• _Written instruction_: Write out the material again word for word, dropping any images it holds.

• _Recorded information_:

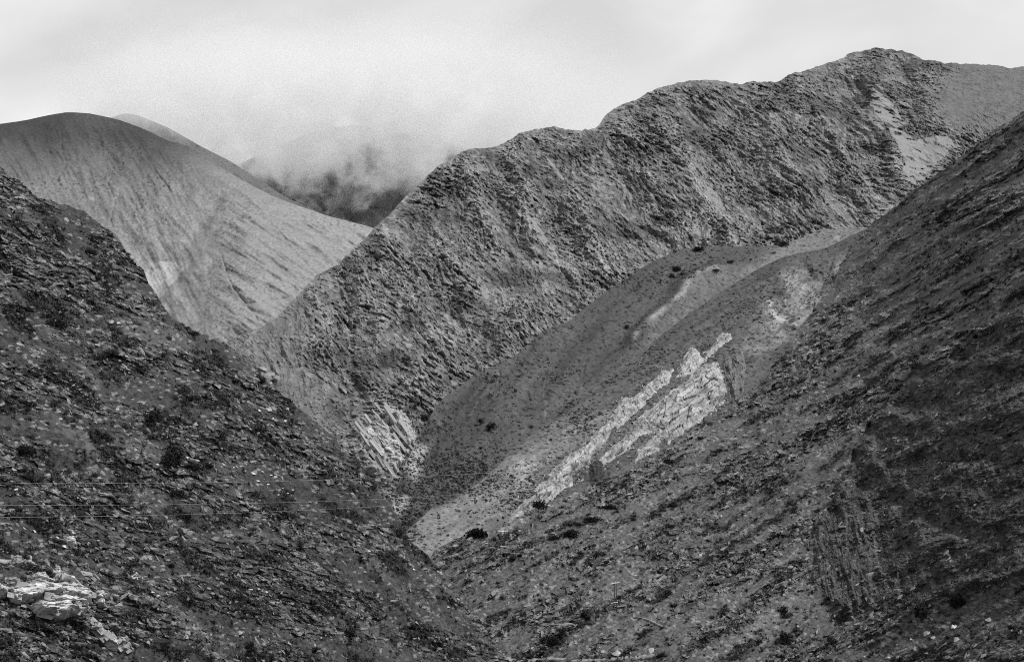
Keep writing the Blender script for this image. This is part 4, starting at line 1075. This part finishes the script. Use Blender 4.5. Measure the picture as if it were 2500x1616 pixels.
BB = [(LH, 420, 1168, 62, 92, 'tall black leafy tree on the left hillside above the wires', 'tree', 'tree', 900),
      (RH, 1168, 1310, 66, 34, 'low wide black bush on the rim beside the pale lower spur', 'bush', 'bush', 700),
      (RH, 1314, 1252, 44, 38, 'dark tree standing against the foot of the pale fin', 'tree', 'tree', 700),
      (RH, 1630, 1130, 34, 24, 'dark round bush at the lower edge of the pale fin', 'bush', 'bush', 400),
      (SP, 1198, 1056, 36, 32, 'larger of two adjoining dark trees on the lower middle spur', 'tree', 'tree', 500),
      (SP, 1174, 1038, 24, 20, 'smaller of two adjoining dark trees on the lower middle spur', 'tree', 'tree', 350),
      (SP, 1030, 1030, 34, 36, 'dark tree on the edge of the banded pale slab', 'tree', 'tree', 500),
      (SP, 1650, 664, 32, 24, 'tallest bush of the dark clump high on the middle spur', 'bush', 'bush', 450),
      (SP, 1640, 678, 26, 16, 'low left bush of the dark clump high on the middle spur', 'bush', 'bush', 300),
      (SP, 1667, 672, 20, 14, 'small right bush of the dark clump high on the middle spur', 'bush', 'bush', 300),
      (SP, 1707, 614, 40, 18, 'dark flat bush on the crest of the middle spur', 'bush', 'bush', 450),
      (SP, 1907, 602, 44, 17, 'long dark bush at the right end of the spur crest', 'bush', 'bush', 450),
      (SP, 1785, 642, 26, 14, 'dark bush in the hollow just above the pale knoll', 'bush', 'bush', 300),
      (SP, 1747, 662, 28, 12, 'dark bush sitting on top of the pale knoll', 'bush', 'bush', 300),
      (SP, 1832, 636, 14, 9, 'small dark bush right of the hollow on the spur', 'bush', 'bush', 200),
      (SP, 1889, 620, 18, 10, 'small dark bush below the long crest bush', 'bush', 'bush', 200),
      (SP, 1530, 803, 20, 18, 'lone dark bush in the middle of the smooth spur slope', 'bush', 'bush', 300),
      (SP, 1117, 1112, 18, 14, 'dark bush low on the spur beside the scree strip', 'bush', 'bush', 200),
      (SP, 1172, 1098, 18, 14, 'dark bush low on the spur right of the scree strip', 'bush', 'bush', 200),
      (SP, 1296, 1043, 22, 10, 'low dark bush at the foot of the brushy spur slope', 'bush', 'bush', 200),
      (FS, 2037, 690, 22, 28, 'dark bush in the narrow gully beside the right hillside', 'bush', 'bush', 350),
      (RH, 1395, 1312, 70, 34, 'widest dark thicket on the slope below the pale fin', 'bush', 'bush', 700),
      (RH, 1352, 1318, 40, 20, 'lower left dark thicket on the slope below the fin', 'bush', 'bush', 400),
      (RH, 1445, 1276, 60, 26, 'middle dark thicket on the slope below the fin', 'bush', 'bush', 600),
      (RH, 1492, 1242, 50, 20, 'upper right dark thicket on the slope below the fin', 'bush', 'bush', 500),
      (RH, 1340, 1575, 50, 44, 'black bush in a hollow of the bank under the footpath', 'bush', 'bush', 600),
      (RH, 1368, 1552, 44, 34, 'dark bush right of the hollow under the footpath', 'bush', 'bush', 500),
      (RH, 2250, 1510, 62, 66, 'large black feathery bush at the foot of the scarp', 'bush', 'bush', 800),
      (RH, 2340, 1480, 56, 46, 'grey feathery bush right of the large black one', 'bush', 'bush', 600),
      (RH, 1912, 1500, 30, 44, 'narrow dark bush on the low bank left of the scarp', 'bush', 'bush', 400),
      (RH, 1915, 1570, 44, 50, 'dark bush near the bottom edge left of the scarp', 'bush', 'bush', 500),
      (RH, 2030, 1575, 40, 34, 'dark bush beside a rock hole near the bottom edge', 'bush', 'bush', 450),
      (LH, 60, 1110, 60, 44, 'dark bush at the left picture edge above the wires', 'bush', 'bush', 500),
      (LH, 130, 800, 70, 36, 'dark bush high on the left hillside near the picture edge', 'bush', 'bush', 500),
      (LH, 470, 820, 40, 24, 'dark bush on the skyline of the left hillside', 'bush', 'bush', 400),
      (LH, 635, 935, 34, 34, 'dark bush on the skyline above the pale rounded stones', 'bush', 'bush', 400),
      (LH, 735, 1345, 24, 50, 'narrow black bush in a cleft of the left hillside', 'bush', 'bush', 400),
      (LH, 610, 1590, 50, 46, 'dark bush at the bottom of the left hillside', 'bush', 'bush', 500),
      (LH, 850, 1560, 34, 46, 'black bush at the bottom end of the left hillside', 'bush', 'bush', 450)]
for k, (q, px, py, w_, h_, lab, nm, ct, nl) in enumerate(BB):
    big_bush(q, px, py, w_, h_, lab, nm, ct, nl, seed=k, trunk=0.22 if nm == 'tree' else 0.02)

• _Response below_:
Keep writing the Blender script for this image. This is part 4, starting at line 1075. This part finishes the script. Use Blender 4.5. Measure the picture as if it were 2500x1616 pixels.
BB = [(LH, 420, 1168, 62, 92, 'tall black leafy tree on the left hillside above the wires', 'tree', 'tree', 900),
      (RH, 1168, 1310, 66, 34, 'low wide black bush on the rim beside the pale lower spur', 'bush', 'bush', 700),
      (RH, 1314, 1252, 44, 38, 'dark tree standing against the foot of the pale fin', 'tree', 'tree', 700),
      (RH, 1630, 1130, 34, 24, 'dark round bush at the lower edge of the pale fin', 'bush', 'bush', 400),
      (SP, 1198, 1056, 36, 32, 'larger of two adjoining dark trees on the lower middle spur', 'tree', 'tree', 500),
      (SP, 1174, 1038, 24, 20, 'smaller of two adjoining dark trees on the lower middle spur', 'tree', 'tree', 350),
      (SP, 1030, 1030, 34, 36, 'dark tree on the edge of the banded pale slab', 'tree', 'tree', 500),
      (SP, 1650, 664, 32, 24, 'tallest bush of the dark clump high on the middle spur', 'bush', 'bush', 450),
      (SP, 1640, 678, 26, 16, 'low left bush of the dark clump high on the middle spur', 'bush', 'bush', 300),
      (SP, 1667, 672, 20, 14, 'small right bush of the dark clump high on the middle spur', 'bush', 'bush', 300),
      (SP, 1707, 614, 40, 18, 'dark flat bush on the crest of the middle spur', 'bush', 'bush', 450),
      (SP, 1907, 602, 44, 17, 'long dark bush at the right end of the spur crest', 'bush', 'bush', 450),
      (SP, 1785, 642, 26, 14, 'dark bush in the hollow just above the pale knoll', 'bush', 'bush', 300),
      (SP, 1747, 662, 28, 12, 'dark bush sitting on top of the pale knoll', 'bush', 'bush', 300),
      (SP, 1832, 636, 14, 9, 'small dark bush right of the hollow on the spur', 'bush', 'bush', 200),
      (SP, 1889, 620, 18, 10, 'small dark bush below the long crest bush', 'bush', 'bush', 200),
      (SP, 1530, 803, 20, 18, 'lone dark bush in the middle of the smooth spur slope', 'bush', 'bush', 300),
      (SP, 1117, 1112, 18, 14, 'dark bush low on the spur beside the scree strip', 'bush', 'bush', 200),
      (SP, 1172, 1098, 18, 14, 'dark bush low on the spur right of the scree strip', 'bush', 'bush', 200),
      (SP, 1296, 1043, 22, 10, 'low dark bush at the foot of the brushy spur slope', 'bush', 'bush', 200),
      (FS, 2037, 690, 22, 28, 'dark bush in the narrow gully beside the right hillside', 'bush', 'bush', 350),
      (RH, 1395, 1312, 70, 34, 'widest dark thicket on the slope below the pale fin', 'bush', 'bush', 700),
      (RH, 1352, 1318, 40, 20, 'lower left dark thicket on the slope below the fin', 'bush', 'bush', 400),
      (RH, 1445, 1276, 60, 26, 'middle dark thicket on the slope below the fin', 'bush', 'bush', 600),
      (RH, 1492, 1242, 50, 20, 'upper right dark thicket on the slope below the fin', 'bush', 'bush', 500),
      (RH, 1340, 1575, 50, 44, 'black bush in a hollow of the bank under the footpath', 'bush', 'bush', 600),
      (RH, 1368, 1552, 44, 34, 'dark bush right of the hollow under the footpath', 'bush', 'bush', 500),
      (RH, 2250, 1510, 62, 66, 'large black feathery bush at the foot of the scarp', 'bush', 'bush', 800),
      (RH, 2340, 1480, 56, 46, 'grey feathery bush right of the large black one', 'bush', 'bush', 600),
      (RH, 1912, 1500, 30, 44, 'narrow dark bush on the low bank left of the scarp', 'bush', 'bush', 400),
      (RH, 1915, 1570, 44, 50, 'dark bush near the bottom edge left of the scarp', 'bush', 'bush', 500),
      (RH, 2030, 1575, 40, 34, 'dark bush beside a rock hole near the bottom edge', 'bush', 'bush', 450),
      (LH, 60, 1110, 60, 44, 'dark bush at the left picture edge above the wires', 'bush', 'bush', 500),
      (LH, 130, 800, 70, 36, 'dark bush high on the left hillside near the picture edge', 'bush', 'bush', 500),
      (LH, 470, 820, 40, 24, 'dark bush on the skyline of the left hillside', 'bush', 'bush', 400),
      (LH, 635, 935, 34, 34, 'dark bush on the skyline above the pale rounded stones', 'bush', 'bush', 400),
      (LH, 735, 1345, 24, 50, 'narrow black bush in a cleft of the left hillside', 'bush', 'bush', 400),
      (LH, 610, 1590, 50, 46, 'dark bush at the bottom of the left hillside', 'bush', 'bush', 500),
      (LH, 850, 1560, 34, 46, 'black bush at the bottom end of the left hillside', 'bush', 'bush', 450)]
for k, (q, px, py, w_, h_, lab, nm, ct, nl) in enumerate(BB):
    big_bush(q, px, py, w_, h_, lab, nm, ct, nl, seed=k, trunk=0.22 if nm == 'tree' else 0.02)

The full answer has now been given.